Si le modèle chinois n’est évidemment pas transposable aux pays occidentaux, on ne peut pas, pour autant, se satisfaire d’une simple posture d’indignation : la stratégie chinoise est, globalement, une grande réussite sur le plan sanitaire, avec officiellement 4 846 morts pour 1,4 milliard d’habitants, soit 3 morts par million d’habitants, quand la France seule compte plus de 100 000 morts, soit 1 633 morts par million d’habitants.
Les bracelets électroniques de Hong Kong ne leur posent pas non plus de problèmes. De toute façon le Sénat a choisi son camp :
D’une manière générale, entre efficacité sanitaire et respect des libertés individuelles, l’arbitrage des pays asiatiques a clairement penché en faveur de la première : leurs diverses stratégies reposent sur des mesures particulièrement intrusives, sans équivalent dans les pays occidentaux.

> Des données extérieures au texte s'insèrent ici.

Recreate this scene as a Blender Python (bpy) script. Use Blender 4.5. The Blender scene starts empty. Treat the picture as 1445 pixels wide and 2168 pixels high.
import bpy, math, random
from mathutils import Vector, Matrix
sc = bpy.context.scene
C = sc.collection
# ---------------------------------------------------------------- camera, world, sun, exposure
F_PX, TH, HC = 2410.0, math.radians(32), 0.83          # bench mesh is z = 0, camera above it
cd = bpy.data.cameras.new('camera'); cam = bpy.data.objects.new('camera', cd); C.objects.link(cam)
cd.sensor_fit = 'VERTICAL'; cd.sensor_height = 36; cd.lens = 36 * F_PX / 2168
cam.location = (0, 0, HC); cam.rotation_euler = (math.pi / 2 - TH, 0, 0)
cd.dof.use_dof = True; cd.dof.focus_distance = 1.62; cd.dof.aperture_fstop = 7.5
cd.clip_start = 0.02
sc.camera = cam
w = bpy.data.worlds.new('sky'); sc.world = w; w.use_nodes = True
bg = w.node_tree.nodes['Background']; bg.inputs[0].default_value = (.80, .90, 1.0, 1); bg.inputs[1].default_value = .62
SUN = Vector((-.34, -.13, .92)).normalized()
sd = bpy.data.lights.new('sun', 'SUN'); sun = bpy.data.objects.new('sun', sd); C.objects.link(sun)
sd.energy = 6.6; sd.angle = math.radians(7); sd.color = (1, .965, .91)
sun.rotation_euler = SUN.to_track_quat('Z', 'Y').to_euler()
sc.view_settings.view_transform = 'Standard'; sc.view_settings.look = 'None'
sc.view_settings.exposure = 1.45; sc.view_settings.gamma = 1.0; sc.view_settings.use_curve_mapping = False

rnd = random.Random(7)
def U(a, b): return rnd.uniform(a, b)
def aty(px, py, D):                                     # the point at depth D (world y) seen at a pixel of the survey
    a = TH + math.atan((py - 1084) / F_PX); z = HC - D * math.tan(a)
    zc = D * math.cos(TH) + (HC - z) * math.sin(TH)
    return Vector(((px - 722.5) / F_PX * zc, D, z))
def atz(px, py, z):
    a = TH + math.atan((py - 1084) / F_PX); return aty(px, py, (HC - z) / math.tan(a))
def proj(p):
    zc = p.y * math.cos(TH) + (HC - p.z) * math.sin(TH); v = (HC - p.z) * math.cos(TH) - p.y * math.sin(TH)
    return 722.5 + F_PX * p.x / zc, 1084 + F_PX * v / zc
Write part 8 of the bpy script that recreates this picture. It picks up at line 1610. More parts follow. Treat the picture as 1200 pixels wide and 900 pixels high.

De fait, cette stratégie semble avoir porté ses fruits : ces pays ont la plus faible mortalité du monde rapportée à la population.
À ce rythme là on peut aussi admettre que le régime soviétique était très efficace pour convertir les plus rétifs au stalinisme ou bien les camps allemands concernant le régime calorique et la perte de poids (surtout lorsque les Alliés bombardèrent toutes les voies de ravitaillement – mais on s’éloigne du sujet).
Dans le même état d’esprit, le Sénat reconnaît que les GAFAM ayant fini par nous fliquer intégralement (malheureusement avec l’assentiment et la collaboration active de leurs utilisateurs, il faut le reconnaître), ils ont pu jouer un rôle majeur dans la gestion de l’épidémie (et s’enrichir indécemment).
Par la quantité et la diversité des données qu’ils collectent sur chacun d’entre nous, par leur maitrise des technologies les plus avancées, et plus généralement par leur importance désormais systémique dans la vie économique et sociale, les géants du numérique se sont trouvés en position de jouer un rôle majeur dans la gestion de l’épidémie, parfois à l’égal des États, si ce n’est en position de force par rapport à eux.
Ce sont aussi leurs services qui ont, d’abord, permis d’assurer la continuité de la vie économique et sociale, qu’il s’agisse de communiquer, de travailler, d’enseigner ou encore de faire ses courses à distance. Leur chiffre d’affaire a d’ailleurs augmenté de 19,5 % en 2020, et leur bénéfice opérationnel de 24,7 %, tandis que le reste de l’économie mondiale connaissait une crise sans précédent.
Le Sénat prévient que d’autres pandémies plus graves vont survenir et que « plus la menace sera grande, plus les sociétés seront prêtes à accepter des technologies intrusives, et des restrictions plus fortes à leurs libertés individuelles – et c’est logique ».
Et après avoir devisé sur les questionnements éthiques et les problèmes d’ordre moral que peuvent poser toutes ces solutions intrusives, le Sénat conclut que finalement c’est un mal pour un bien et que de toute manière, si on ne le fait pas, d’autres le feront pour nous. Ces réflexions aussi idiotes qu’une phrase comme « il faut bien mourir de quelque chose » ne sont pas à la hauteur de la réflexion politique que l’on attend de la chambre haute du Parlement.
[La crise actuelle nous donne déjà toutes les raisons de veiller à la protection de nos droits et libertés]. Mais elle nous donne aussi toutes les bonnes raisons de recourir davantage aux outils numériques, en conscience et en responsabilité – parce qu’ils sont potentiellement bien plus efficaces que les autres méthodes, parce qu’ils pourraient permettre de retrouver bien plus rapidement nos libertés « physiques », et parce que si nous ne le faisons pas, d’autres le feront pour nous. Et, face à une crise majeure, nous n’aurons pas d’autre choix que de leur demander leur aide, et il sera alors trop tard pour défendre nos principes démocratiques.
Le rapport de 147 pages est disponible sur le site du Sénat.